Long-time readers were probably wondering when I’d get back to the farm. Well, after nearly six months tending the grapes, harvesting and terrier wrangling (mostly on my own), I was thrilled to get back to San Francisco, where we officially live. With the wine all fermented and snugly sleeping in barrels, there isn’t much to do up in Sonoma. It’s what Judy Collins once musically called, “The Fallow Time”.

But in reality, even when you are doing George Bush ranching (defined as having no livestock but terriers), there’s always something to do. So we went back up to Two Terrier Vineyards to putter around and see how things are going.

First, everything is greening up after some rain, but not as much as we would like or are used to this time of year. However the low-hanging fog in the morning drops a surprising amount of moisture on the ground. Puts me in mind of an old nursery rhyme:

One misty, moisty morning when cloudy was the weather…

I chanced to meet an old man all dressed in…flame-retardant synthetic fabric.

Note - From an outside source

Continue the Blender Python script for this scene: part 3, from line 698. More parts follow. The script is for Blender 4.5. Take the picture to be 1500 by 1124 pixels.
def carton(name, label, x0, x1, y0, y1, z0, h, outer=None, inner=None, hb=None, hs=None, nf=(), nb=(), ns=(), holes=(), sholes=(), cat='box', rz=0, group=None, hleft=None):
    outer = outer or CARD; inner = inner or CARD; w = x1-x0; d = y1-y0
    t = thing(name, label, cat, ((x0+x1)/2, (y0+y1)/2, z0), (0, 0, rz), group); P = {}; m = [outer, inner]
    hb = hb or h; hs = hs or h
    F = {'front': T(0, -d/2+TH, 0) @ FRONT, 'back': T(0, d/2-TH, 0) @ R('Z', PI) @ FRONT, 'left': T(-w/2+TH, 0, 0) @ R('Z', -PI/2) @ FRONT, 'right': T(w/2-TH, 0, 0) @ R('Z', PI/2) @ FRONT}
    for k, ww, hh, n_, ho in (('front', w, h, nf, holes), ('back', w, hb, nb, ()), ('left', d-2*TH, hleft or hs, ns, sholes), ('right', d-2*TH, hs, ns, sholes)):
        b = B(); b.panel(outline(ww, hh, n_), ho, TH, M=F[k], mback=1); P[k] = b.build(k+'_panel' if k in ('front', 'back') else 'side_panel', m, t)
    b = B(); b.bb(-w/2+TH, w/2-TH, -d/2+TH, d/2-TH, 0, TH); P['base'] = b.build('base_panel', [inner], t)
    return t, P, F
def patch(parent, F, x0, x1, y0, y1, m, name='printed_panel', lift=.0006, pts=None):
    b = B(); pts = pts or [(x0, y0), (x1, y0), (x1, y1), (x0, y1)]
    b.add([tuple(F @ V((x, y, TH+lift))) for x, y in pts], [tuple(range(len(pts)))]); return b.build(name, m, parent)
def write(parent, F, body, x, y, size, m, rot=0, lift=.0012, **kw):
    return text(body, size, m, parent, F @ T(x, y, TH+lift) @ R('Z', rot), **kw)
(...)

Apparently, we don’t have enough irons in the fire and Andy has decided he has to take up go-cart racing down at the local NASCAR track. He says it’s perfectly safe. I say: any “sport” that requires a rib protector, a helmet and a flame-retardant suit is, at the least, questionable.

Meanwhile, back at the ranch…

The vineyards have been sown with mustard to put nitrogen back in the soil.

I love how the mustard comes up in little combed rows. It should burst out into yellow bloom any day now. By the way, I caught hell for this from John the Baptist, our native plants guy and trail builder. Seems he doesn’t consider mustard native — even though the Spanish are credited with bringing it over in the 1500s. And it’s somewhat invasive. Next year, on his advice, we’ll be planting fava beans for our nitrogen fixing. They aren’t native, but they aren’t invasive. Better yet, John says to plant lupines. Then when everyone else has mustard yellow vineyards, ours will be purple.

By the way, John saw our resident mountain lion, who I’ve named Joaquin, but who John insists is female. Apparently, she was sitting serenely on a rock overhang above our favorite hiking trail. Only forest spirit, John the Baptist, could sneak up on a mountain lion. Me, I think I’ll give that trail a miss for awhile.

The next big maintenance job is to prune back all our vines. We’re just waiting for complete dormancy. Which is right about now.

The story isn’t so good at my raised bed garden.

Three carrots seem to have sprouted.

And no fava beans. Despite the netting, I saw signs of varmint activity.

Git along, little doggies. Git on varmint patrol.

That is, you can chase varmints anywhere but down a drain. Luckily, John has “Oscar-proofed” them all after an unfortunate stuck terrier incident.